Good
morning Bloggers!
The
last post I did on friendship really came from the heart because I truly believe
friendship to be very important. I have
been blessed with a friend that keeps me from drowning and always cheers me on.
She also gives me a big steaming cup of reality when I need it. We have a track
record of coming together and then drifting apart. It doesn’t matter how far we
drift we always sync back up.
There
is a lot of things I have learned from being blessed with such an amazing
friend. The first thing is that friendship takes time and self. That means when
a friend texts me I need to make it a priority to respond. Or if someone calls
me I need to make it a point to either answer or call them back. This is
probably the thing I struggle with the most. It is not that I don’t want to
talk to someone it is I look at it and decide to respond later and then end up
forgetting.
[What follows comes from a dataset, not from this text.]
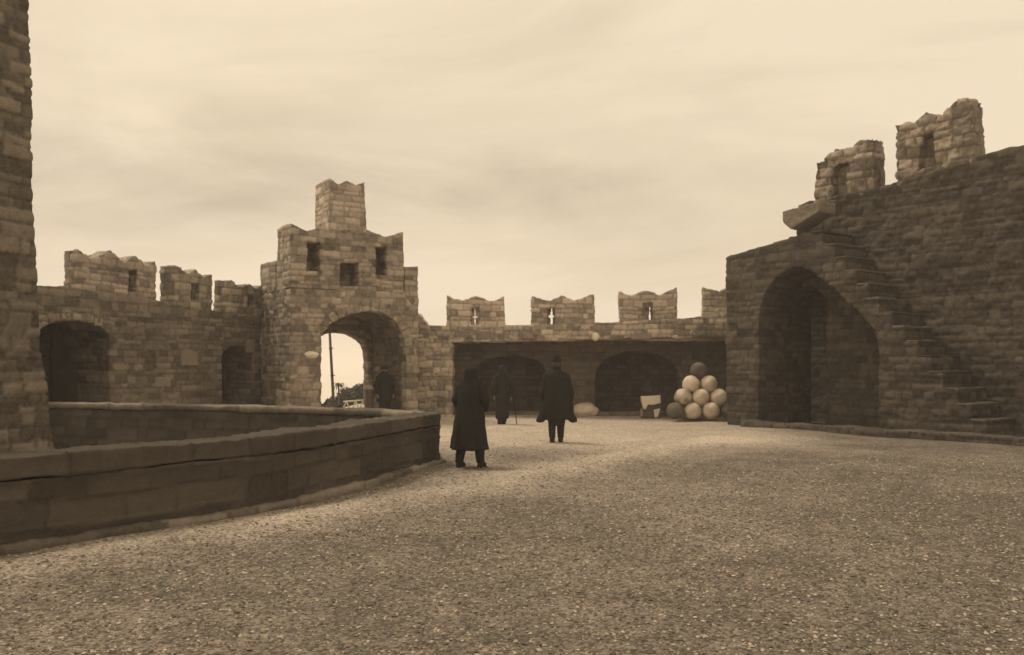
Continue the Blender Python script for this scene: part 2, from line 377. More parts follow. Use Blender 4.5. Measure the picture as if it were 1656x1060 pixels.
# ------------------------------------------------------------------ sunken ramp parapets
def sweep_wall(pl, prof, name, mat, parent, res=.05, **k):
    """sweep a closed cross-section (offset, z) along a plan polyline; offset is measured to the left of travel"""
    pts = np.array(pl, float); seg = np.hypot(*(pts[1:] - pts[:-1]).T); s = np.concatenate([[0], np.cumsum(seg)])
    n = int(s[-1] / res); t = np.linspace(0, s[-1], n + 1)
    cx, cy = np.interp(t, s, pts[:, 0]), np.interp(t, s, pts[:, 1])
    tx, ty = np.gradient(cx), np.gradient(cy)
    kk = max(3, int(.3 / res)); ker = np.ones(kk) / kk
    tx = np.convolve(np.pad(tx, kk, 'edge'), ker, 'same')[kk:-kk]; ty = np.convolve(np.pad(ty, kk, 'edge'), ker, 'same')[kk:-kk]
    ln = np.hypot(tx, ty); nx, ny = -ty / ln, tx / ln
    pr = subdiv(prof, res); m = len(pr); pr = np.array(pr)
    P = np.zeros((n + 1, m, 3)); P[..., 0] = cx[:, None] + nx[:, None] * pr[None, :, 0]; P[..., 1] = cy[:, None] + ny[:, None] * pr[None, :, 0]; P[..., 2] = pr[None, :, 1]
    h = np.repeat(t, m) + np.tile(pr[:, 0], n + 1); z = np.tile(pr[:, 1], n + 1)
    f = [(i * m + a, i * m + (a + 1) % m, (i + 1) * m + (a + 1) % m, (i + 1) * m + a) for i in range(n) for a in range(m)]
    f += [tuple(range(m))[::-1], tuple(n * m + a for a in range(m))]
    P = P.reshape(-1, 3)
    # orientation
    A = sum(pr[i][0] * pr[(i + 1) % m][1] - pr[(i + 1) % m][0] * pr[i][1] for i in range(m))
    if A > 0: f = [x[::-1] for x in f]
    return finish(name, P, f, mat, parent, coords=(h, z), **k)

T_ = .48
near = empty('parapet_wall', (0, 0, 0))
tag(near, 'long dark low parapet with coping slabs, running from the left edge to the courtyard corner', 'parapet', 'low walls round the sunken ramp')
# travel from the corner towards the camera: right-hand side faces the courtyard?  offsets: - = courtyard side chosen below
rev = PIT_NEAR[::-1]                       # travel away from the camera; left of travel = pit
sweep_wall(rev, [(0, -1.5), (0, .60), (T_, .60), (T_, -1.5)], 'wall_body', M_PARA, near, res=.032, seed=11, relief=.018, rough=.012, rh=(.14, .28), bw_=(.25, .7), j=.025)
sweep_wall(rev, [(-.022, .603), (-.025, .81), (-.005, .825), (T_ - .0, .825), (T_ + .04, .79), (T_ + .04, .603)], 'coping', M_PARA, near, res=.032, seed=12, relief=.022, rough=.016, rh=(.5, .6), bw_=(.6, 1.1), j=.03)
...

I don’t make it a priority. That is how I end up losing a friend.
Another
thing that I have been taught is that it is not always about me. I need to put
my selfish hat away and listen. Friendships are give and take. Sometimes you
need to get your shoulder wet and sometimes you need to ask for one. Sometimes
people we care about go through something really difficult that can make you
uncomfortable because you can’t relate and don’t know what to say.
When I
terminated my rights to my son I was nineteen. Most of my friends were nineteen.
Most people that age cannot relate to that. I didn’t have many people to talk
to because nobody knew what to say. I was a mess and didn’t want to go on.
There was one person who did exactly what a friend should do in that situation.
They said nothing….. They held me and let me fall to pieces for as long as I needed
with no judgement and didn’t try to say the things that made it worse (“At
least you know where he is” or “at least you can still see him”). When I was
ready to stop breaking they asked what he could do to help. Sometimes silence
is the best way to help somebody.
This may seem like a short post
but I think the message is pretty clear and doesn’t need to be dissected any
more. Don’t be selfish if you care about your friendships. Learn to give and
take. And one big thing that I need to work on…. Answer my damn phone.